ステラトランジットは南海電気鉄道が21年4月に導入して以降、全国32都道府県で130の鉄道・バス事業者などが導入する。事業者がカード手数料を支払う必要がある一方、海外ではクレカ決済での鉄道乗車が普及しており、インバウンドにとっては利便性向上につながる。首都圏では東急電鉄や京王電鉄が導入するほか、関西では大阪モノレールや神戸市営地下鉄など8事業者で導入している。

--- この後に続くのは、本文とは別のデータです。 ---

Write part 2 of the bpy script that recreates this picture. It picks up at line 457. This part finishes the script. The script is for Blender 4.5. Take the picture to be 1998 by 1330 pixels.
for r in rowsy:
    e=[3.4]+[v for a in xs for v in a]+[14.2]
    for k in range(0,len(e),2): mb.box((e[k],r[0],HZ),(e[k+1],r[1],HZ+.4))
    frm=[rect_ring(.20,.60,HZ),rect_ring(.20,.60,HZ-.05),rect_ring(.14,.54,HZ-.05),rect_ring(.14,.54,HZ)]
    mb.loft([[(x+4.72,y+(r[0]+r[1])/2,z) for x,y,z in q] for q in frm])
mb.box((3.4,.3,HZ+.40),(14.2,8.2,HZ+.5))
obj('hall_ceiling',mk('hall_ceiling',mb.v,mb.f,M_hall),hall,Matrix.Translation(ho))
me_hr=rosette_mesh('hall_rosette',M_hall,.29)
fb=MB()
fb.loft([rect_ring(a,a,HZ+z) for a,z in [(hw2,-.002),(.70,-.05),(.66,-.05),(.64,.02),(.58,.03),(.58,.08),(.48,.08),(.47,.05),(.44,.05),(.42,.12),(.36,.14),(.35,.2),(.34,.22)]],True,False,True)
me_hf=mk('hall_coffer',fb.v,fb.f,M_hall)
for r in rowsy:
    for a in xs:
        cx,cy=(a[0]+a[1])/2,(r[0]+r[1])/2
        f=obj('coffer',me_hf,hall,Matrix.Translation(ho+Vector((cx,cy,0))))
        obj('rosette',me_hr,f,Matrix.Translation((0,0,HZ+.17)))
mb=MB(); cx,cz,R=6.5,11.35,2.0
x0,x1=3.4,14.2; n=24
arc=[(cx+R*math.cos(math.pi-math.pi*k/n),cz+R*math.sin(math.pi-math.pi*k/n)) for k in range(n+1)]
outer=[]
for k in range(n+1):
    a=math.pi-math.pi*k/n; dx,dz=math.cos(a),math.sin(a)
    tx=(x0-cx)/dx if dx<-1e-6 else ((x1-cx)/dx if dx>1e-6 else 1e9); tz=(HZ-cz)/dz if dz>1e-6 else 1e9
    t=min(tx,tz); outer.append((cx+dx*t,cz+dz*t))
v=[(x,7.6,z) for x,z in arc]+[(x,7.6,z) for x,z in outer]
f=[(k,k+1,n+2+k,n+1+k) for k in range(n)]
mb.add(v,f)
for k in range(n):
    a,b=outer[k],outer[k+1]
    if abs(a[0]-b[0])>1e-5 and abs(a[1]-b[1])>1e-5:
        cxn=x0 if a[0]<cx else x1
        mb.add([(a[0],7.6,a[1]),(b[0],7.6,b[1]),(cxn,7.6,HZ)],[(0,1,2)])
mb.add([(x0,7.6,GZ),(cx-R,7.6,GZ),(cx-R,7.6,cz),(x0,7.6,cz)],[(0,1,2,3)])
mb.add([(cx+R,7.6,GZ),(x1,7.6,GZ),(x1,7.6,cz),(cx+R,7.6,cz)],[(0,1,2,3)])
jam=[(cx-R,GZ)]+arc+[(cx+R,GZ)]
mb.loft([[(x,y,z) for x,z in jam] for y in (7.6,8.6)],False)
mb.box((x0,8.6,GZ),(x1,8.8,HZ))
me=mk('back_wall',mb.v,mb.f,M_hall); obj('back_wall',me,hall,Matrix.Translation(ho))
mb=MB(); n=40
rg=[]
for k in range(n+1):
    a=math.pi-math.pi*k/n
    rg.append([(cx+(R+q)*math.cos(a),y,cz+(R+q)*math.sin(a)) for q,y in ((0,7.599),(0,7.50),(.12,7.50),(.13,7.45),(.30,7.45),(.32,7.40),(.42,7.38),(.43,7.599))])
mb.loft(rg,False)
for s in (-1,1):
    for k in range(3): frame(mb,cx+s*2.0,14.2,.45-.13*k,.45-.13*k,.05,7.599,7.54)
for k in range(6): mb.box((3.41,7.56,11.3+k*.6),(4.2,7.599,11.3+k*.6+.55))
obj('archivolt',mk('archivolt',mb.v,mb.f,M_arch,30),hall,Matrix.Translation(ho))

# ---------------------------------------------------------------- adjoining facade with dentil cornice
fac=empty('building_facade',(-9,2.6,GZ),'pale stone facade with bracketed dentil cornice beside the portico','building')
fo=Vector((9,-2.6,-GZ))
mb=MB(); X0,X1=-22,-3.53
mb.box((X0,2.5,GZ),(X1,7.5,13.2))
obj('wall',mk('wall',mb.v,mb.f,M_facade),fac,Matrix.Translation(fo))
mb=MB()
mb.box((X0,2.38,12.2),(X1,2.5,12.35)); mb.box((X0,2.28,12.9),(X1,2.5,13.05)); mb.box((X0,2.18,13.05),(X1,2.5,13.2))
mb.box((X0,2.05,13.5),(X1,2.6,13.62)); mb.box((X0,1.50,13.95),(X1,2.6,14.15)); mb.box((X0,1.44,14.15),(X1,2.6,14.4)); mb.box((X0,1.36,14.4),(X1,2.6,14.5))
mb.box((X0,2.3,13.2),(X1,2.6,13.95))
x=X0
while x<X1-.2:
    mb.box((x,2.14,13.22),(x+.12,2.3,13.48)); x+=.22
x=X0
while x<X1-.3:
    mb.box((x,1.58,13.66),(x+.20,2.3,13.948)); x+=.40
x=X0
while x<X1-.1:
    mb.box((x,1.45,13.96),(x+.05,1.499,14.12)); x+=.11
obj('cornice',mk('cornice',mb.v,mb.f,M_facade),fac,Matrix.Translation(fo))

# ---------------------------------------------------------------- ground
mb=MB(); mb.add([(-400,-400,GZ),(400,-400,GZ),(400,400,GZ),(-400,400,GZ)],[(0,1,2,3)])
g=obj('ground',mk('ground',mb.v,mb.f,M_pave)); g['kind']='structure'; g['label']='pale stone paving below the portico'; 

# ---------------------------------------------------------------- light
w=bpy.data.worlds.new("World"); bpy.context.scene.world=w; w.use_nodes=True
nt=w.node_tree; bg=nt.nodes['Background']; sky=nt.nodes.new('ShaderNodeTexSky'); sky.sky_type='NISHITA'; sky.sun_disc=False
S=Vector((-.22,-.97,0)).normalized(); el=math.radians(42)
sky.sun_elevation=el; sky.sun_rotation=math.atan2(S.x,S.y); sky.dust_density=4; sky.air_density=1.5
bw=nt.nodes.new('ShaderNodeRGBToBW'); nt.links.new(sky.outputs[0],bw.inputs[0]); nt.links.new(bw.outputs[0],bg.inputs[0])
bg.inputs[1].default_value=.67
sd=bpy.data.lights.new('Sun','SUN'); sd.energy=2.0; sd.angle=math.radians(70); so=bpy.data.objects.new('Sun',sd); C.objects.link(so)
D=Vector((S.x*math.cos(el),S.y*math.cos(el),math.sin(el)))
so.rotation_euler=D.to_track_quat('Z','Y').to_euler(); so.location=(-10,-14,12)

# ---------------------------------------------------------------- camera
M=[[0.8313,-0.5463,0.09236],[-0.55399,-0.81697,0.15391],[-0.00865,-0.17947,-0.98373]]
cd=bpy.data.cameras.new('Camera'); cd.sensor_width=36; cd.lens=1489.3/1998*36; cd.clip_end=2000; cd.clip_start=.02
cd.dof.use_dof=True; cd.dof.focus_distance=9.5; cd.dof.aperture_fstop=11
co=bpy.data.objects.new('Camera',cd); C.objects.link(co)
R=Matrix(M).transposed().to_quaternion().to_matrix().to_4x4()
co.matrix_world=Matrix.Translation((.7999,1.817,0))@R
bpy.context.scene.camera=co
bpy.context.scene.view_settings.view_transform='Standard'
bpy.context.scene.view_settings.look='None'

関西ではICカードのほかに、QRコード乗車券の導入も進む。関西の鉄道・バス事業者が加盟する「スルッとKANSAI協議会」は6月、企画乗車券と呼ばれる1日乗車券や各社共通の周遊パスでQR対応を始めた。京阪電気鉄道では29年度までに磁気乗車券を廃止する方針を掲げ、24年度中にも普通乗車券でもQRコード対応を始める。JR西日本も4月から211駅の自動改札へのQR読み取り機設置を進め、24年度下期以降のQR乗車券の利用開始をめざす。

現行の磁気乗車券は、自動改札機を設置するスペースや設備投資の負担が大きい。1秒未満で情報読み取りやチェック、穴開けなどの処理をするために機構が複雑で、導入コストで1台数百万円以上かかり、維持費用も膨らむ。用紙に金属成分を含み、リサイクルにも手間がかかる。